Directions.
Lines containing the word "script" should be extracted in full.

Material supplied.
* begin *

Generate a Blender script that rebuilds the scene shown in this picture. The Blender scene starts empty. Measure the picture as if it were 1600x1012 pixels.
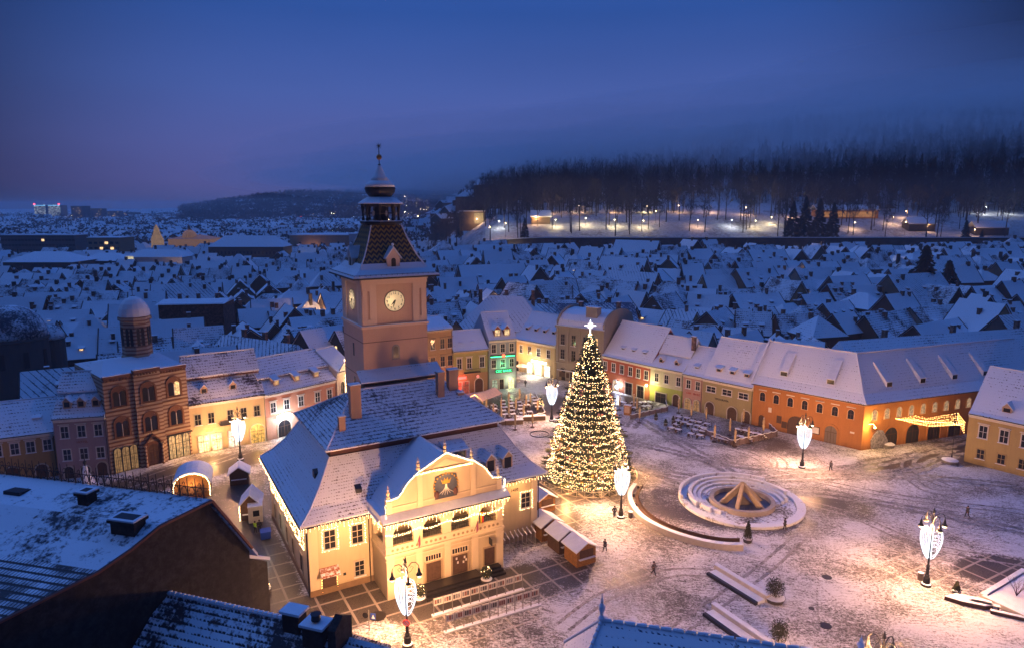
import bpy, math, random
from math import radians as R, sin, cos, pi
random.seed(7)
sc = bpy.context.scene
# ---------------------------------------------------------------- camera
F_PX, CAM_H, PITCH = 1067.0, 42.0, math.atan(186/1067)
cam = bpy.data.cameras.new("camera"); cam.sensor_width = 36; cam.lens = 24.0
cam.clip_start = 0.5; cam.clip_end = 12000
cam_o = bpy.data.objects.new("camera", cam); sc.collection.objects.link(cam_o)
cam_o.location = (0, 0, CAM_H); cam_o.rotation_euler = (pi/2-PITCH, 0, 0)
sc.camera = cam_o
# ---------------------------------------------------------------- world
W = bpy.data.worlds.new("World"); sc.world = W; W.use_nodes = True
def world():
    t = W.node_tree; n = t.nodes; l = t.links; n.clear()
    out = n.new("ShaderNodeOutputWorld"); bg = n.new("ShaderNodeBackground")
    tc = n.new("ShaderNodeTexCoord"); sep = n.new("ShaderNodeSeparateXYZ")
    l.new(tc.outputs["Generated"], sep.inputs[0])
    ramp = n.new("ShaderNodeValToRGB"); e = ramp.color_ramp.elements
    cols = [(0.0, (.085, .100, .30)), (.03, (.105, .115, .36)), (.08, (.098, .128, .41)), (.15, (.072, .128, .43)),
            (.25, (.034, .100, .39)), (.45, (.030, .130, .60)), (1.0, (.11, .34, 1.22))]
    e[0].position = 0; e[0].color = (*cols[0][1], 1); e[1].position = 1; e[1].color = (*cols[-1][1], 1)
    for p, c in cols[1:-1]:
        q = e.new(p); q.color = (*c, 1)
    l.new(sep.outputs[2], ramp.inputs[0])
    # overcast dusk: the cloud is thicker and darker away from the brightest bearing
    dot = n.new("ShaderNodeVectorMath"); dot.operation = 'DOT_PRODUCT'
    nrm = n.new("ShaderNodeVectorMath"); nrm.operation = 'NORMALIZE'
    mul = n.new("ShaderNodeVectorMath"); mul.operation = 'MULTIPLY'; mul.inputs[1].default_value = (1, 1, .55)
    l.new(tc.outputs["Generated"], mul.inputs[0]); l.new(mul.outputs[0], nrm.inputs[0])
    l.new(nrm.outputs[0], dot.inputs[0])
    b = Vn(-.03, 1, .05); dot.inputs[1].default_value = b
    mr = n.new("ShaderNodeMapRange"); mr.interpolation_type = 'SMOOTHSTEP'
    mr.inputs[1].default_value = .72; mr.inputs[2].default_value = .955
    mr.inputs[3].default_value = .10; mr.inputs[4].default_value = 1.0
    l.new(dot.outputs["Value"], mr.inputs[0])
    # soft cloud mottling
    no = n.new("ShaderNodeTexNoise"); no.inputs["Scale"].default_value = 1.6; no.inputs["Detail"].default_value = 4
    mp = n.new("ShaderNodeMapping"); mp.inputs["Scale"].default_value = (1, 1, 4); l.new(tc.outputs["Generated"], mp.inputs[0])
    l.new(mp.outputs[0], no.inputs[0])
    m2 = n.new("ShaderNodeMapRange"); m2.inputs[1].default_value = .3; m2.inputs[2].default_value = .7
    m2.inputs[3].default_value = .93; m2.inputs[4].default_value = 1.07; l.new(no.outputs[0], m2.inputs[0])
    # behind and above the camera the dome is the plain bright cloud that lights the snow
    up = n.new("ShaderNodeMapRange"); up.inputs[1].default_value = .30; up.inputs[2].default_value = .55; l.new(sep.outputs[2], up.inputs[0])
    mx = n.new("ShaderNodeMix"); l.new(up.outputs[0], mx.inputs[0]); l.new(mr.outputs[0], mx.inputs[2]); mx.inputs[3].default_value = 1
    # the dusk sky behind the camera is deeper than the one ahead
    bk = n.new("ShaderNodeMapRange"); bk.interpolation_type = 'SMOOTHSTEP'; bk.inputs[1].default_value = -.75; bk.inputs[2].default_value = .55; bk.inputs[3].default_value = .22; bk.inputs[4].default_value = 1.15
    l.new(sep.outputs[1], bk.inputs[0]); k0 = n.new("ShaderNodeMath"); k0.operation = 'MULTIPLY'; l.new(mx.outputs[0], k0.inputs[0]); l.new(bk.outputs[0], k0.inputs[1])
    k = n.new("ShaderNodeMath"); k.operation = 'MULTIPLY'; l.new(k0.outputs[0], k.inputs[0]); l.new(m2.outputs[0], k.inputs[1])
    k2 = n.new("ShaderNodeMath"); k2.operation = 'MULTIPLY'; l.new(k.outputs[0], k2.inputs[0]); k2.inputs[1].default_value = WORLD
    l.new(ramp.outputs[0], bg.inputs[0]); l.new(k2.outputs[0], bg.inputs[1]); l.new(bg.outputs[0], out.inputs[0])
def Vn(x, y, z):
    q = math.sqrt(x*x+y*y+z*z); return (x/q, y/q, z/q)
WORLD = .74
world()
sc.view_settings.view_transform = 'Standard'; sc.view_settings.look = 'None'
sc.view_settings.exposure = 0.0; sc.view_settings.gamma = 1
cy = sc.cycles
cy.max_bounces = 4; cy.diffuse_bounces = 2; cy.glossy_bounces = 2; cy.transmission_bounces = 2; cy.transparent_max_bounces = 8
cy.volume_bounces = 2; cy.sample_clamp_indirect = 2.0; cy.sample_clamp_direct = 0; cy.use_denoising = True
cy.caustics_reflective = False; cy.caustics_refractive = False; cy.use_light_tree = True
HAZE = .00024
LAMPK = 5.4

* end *
* begin *

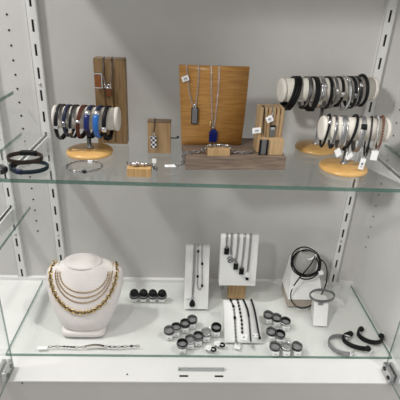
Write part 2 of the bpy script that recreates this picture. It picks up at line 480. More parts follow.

* end *

Right answer.
Generate a Blender script that rebuilds the scene shown in this picture. The Blender scene starts empty. Measure the picture as if it were 1600x1012 pixels.
Write part 2 of the bpy script that recreates this picture. It picks up at line 480. More parts follow.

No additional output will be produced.